Ich glaube, dass dies das erste Mal war, dass ich zusammen mit meinem Vater per Anhalter gefahren bin … und dann gleich so unkonventionell und wie ich eingestehen muss ziemlich gefährlich.

Wir dankten den freundlichen Chilenen und verabschiedeten uns sogleich. Weitere 250 Meter mussten wir hoch, jetzt wieder ganz alleine. Gefährliche Gefährten schleppten sich neben uns den Pass hinauf: Voll be- und oft auch überladene Lastwagen mit Gütern für Bolivien und Argentinien. Einige mit alten chilenischen Autos für die Städte Boliviens, andere gewährten keine Einsicht, sondern verdeckten den Blick auf ihre Güter durch Planen.

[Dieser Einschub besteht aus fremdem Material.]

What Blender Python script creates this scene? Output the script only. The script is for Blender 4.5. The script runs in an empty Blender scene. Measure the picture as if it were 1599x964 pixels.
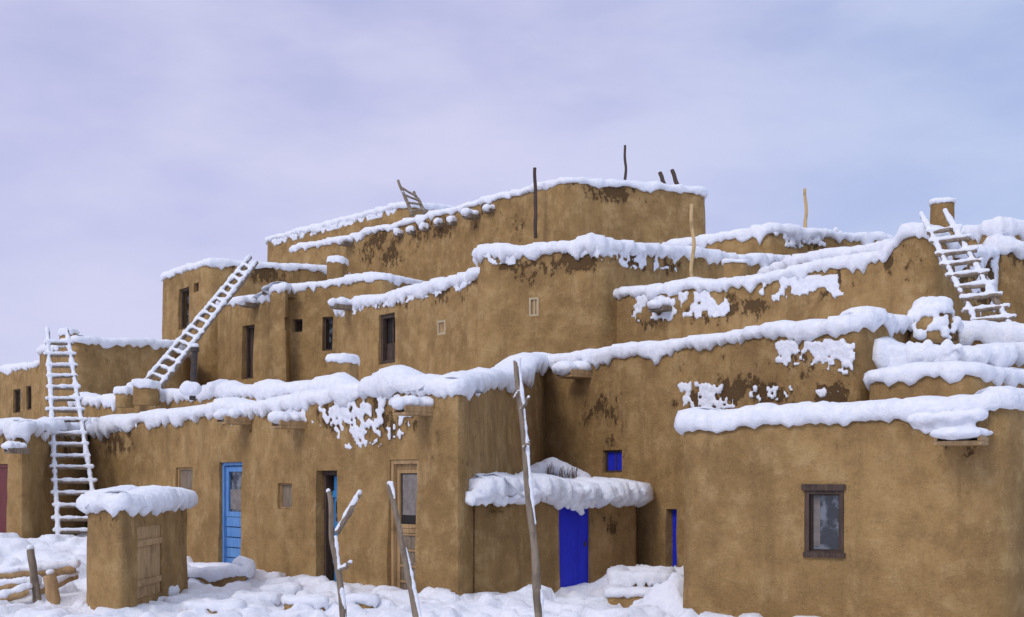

Zweimal auf nur wenigen Kilometern kam es zu grob fahrlässigen Überholmanövern, einmal musste ich notgedrungen die Straße verlassen um nicht tuschiert zu werden.

straight to PUTRE

Endlich hatten wir ohne Schaden zu nehmen die Abzweigung nach Guallatire (Gualjatire gesprochen) und zum Salar de Surire (Salzsee Surire) erreicht. Von nun an weiter auf Schotter, mehr Abenteuer und weniger Verkehr.

Doch mit einer Sache hatten wir beim Stricken dieser süßen Gedanken in unseren Köpfen nicht gerechnet: Nämlich, dass die Chilenen am Salzsee unermüdlich Rohstoffe abbauen würden und zwar im industriellen Maßstab. Infolgedessen hatten wir alle 10 Minuten  Konfrontationen mit rasenden Monstern, die hinter sich eine Wolke aus Staub herzogen wie ein brennendes Auto in Hollywood-Streifen eine Fahne aus Feuer und Staub hinter sich herzieht. Eingestaubt wurden wir heute jedoch zum Glück nur wenig, denn Äolus ließ die Winde aus westlicher Richtung wehen – wir waren am rechten Rand der Schotterpiste nach Süden unterwegs.

volcanoe

Diesen weiß gepuderten Vulkan hatten wir immer zur Linken. Während wir von Anstrengung und Höhe erschöpft keuchten emittierte er ihn einer sagenhaften Ruhe immer diese Rauchfahnen. Doch recht trauen konnten wir der zahmen Pafferei nicht wirklich … lieber ein bisschen schneller fahren.